The network of the future will:

  • Run network services (firewall, IDS/IPS, etc.) as virtual machines or containers. Provisioning takes just a few clicks.
  • Deliver business applications from branch office routers to keep traffic off the WAN and improve performance.
  • Allow a network device to auto-configure itself when it attaches to the network for the first time.
  • Support API access for data extraction, configuration, and control.

A New WAN Architecture Designed for Cloud Traffic

Our goal: Lower network operations costs, improve connectivity to cloud services, increase security, and increase visibility. WAN traffic patterns are changing. We’re using almost 1000 cloud services—and rising. More than 25% of traffic from our campuses and branch offices heads to public clouds. So why move all that traffic through our data centers?

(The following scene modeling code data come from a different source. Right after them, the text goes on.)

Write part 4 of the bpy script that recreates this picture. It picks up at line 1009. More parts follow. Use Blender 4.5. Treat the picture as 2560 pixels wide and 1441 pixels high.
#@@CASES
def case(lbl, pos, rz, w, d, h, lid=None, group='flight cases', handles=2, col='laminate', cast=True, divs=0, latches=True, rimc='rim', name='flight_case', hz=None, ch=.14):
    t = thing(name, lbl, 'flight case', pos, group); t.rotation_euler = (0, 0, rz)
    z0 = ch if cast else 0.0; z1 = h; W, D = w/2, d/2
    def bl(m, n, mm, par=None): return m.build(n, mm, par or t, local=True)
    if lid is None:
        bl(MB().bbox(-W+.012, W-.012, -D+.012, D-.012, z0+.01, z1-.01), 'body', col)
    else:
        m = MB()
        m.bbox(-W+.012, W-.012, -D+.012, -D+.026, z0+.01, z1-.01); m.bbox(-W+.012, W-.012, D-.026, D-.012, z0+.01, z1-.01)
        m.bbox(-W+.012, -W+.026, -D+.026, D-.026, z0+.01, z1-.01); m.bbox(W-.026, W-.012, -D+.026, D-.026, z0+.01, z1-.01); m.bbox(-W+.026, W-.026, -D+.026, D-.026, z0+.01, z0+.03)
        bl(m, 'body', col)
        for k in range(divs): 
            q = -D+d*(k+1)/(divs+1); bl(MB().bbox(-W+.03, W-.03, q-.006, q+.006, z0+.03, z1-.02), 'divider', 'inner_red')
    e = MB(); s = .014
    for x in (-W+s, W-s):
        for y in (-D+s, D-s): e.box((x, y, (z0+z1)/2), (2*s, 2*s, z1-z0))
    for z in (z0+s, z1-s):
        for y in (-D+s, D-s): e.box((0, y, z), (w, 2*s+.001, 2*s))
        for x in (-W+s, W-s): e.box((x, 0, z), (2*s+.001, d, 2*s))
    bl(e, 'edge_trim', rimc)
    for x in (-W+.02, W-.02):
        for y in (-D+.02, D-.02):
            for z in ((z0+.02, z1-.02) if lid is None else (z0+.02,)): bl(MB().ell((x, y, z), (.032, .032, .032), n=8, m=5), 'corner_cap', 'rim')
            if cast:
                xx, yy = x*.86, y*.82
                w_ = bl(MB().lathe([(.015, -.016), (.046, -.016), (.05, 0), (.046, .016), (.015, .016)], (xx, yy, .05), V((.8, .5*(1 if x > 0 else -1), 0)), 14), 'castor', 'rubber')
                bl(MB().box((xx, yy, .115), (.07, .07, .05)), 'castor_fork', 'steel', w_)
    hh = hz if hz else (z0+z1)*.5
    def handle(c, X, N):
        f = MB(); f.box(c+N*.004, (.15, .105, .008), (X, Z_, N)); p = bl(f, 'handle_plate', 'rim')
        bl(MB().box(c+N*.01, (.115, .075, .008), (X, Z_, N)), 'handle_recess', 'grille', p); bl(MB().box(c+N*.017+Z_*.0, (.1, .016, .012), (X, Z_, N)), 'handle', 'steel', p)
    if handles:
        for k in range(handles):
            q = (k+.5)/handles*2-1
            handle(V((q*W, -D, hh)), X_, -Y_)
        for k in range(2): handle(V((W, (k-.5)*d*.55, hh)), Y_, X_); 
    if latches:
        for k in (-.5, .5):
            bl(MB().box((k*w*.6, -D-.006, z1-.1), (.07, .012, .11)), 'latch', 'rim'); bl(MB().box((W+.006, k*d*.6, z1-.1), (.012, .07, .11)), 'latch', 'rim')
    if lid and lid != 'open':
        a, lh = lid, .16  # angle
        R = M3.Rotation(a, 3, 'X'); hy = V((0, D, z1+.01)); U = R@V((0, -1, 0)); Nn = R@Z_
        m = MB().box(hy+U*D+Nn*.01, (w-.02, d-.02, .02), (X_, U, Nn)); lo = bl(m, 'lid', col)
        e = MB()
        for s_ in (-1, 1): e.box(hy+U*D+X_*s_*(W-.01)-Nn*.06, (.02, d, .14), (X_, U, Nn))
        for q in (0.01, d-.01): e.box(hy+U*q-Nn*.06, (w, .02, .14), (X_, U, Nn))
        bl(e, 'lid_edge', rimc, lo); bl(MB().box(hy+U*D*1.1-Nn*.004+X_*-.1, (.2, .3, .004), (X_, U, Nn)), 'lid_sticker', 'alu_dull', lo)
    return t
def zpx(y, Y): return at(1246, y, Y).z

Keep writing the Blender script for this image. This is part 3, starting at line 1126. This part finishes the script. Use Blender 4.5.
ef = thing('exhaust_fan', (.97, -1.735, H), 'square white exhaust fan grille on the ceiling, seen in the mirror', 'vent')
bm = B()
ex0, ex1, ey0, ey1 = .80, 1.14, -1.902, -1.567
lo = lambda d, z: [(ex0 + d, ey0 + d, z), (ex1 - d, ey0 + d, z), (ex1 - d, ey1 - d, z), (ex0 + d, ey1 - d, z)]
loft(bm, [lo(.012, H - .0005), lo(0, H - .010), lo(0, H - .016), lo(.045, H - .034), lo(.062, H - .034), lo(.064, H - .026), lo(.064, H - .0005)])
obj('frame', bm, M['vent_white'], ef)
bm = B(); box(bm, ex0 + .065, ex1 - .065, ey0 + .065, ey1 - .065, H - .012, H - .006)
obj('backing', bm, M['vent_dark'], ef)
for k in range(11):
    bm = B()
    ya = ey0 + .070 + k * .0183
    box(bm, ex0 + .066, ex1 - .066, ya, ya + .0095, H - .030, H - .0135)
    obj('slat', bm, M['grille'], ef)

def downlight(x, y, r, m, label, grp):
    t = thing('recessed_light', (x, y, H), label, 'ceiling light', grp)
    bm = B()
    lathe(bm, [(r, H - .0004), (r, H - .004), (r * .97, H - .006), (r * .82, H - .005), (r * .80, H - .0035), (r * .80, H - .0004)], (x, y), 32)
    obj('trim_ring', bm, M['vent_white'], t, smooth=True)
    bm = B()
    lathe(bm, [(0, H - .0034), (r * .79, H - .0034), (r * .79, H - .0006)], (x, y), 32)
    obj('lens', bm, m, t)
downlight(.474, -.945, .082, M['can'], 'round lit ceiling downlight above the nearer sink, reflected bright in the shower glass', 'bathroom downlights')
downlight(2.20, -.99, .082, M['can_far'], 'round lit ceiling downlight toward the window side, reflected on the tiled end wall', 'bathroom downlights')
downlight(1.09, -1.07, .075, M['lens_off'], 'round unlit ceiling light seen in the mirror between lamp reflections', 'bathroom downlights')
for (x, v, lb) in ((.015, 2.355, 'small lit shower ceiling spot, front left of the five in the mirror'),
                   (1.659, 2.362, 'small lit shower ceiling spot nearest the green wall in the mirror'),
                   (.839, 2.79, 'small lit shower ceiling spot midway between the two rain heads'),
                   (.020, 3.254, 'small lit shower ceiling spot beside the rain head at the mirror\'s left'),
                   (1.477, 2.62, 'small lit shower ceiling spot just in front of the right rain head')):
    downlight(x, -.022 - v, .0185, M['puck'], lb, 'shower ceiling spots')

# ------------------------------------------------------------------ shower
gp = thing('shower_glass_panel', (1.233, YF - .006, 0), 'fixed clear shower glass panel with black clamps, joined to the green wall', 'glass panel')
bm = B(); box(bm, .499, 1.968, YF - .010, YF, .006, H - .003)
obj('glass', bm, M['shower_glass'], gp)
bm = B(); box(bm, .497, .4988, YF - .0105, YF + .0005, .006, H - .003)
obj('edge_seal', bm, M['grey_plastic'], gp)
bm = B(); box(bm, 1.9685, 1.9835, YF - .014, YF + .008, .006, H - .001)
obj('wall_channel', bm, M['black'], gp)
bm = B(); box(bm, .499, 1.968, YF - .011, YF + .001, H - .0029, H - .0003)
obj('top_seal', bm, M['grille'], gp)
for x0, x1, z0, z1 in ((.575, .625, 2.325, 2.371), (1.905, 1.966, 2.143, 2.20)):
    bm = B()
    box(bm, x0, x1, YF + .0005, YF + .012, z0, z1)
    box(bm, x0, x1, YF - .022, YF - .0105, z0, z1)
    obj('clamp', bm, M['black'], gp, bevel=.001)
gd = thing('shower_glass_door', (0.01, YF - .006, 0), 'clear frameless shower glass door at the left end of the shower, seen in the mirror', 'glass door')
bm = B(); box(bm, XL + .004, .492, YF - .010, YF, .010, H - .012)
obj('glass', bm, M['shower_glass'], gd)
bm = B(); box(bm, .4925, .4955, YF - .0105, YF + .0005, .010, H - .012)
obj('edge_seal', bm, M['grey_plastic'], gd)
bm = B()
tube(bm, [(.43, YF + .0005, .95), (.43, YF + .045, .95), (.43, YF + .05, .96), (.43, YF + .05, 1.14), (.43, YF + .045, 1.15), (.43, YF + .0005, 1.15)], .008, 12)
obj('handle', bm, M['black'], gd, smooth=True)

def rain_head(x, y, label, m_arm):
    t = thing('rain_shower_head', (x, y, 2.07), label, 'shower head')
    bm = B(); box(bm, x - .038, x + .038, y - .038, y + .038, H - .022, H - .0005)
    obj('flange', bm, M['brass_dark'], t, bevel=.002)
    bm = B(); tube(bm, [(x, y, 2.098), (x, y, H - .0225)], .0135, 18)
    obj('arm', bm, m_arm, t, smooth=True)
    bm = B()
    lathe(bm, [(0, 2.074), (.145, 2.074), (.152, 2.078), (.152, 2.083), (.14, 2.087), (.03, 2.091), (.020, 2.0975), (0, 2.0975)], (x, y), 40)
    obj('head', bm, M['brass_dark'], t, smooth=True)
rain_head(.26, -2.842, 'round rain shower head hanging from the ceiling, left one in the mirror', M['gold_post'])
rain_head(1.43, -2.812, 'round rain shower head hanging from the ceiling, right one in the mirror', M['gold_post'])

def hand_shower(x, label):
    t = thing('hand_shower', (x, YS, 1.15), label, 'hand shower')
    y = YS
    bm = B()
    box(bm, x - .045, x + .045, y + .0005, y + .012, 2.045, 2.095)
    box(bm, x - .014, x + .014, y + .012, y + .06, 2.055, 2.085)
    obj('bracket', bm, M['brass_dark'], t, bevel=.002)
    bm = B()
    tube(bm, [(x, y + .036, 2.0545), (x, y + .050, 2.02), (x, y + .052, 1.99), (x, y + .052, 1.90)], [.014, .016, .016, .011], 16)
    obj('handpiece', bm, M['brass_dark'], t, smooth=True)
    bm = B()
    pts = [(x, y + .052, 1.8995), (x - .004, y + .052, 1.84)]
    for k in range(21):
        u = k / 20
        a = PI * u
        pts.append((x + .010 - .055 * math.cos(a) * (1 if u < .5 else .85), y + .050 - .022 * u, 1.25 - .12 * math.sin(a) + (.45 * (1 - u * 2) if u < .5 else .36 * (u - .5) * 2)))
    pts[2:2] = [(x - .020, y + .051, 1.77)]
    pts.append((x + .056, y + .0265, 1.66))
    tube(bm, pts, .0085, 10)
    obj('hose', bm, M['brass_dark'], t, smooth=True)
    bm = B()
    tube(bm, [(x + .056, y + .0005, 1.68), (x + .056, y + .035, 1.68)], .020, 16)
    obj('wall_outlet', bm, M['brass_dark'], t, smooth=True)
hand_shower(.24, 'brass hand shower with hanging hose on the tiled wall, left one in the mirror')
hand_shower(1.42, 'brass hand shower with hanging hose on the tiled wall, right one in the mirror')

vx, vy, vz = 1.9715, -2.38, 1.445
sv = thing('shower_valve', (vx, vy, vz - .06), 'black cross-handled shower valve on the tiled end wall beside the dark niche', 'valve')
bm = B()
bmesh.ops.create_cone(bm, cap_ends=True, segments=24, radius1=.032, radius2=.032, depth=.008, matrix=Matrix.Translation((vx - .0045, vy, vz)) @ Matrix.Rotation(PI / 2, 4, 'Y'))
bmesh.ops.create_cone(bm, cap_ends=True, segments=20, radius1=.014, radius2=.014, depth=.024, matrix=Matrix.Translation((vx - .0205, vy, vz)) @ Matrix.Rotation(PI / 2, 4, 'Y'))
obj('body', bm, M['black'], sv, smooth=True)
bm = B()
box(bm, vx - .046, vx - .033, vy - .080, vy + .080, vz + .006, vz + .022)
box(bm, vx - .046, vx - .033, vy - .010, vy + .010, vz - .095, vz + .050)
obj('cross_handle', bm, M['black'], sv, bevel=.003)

The network of the future will:

  • Securely connect to Tier-1 ISPs and also directly peer with large content providers.
  • Provide detailed visibility into WAN performance, allowing us to construct our WAN with a combination of technologies and reliability levels.
  • Intelligently route traffic to the right WAN link based on cost/quality trade-offs. For example, we’ll direct Cisco TelePresence traffic to the fastest WAN link and application traffic that’s not time-sensitive to less expensive links.

New Culture, Modelled on DevOps

Our goal: Empower IT teams to innovate faster. As our CIO is fond of saying, the new era of networking is enabled by technology, but it’s powered by culture.

Network teams of the future will:

  • Operate like DevOps teams, focusing on continuous innovation and rapid delivery. They spend much of their time programming the network to understand our business intent and make it happen.
  • Work in dynamic (not static) teams. The best resources for a project will come together for the duration of the project and then disband. Our teams already work closely with business application teams to align IT with the business.
  • Continue to add software development skills to complement their existing network engineering skillsets.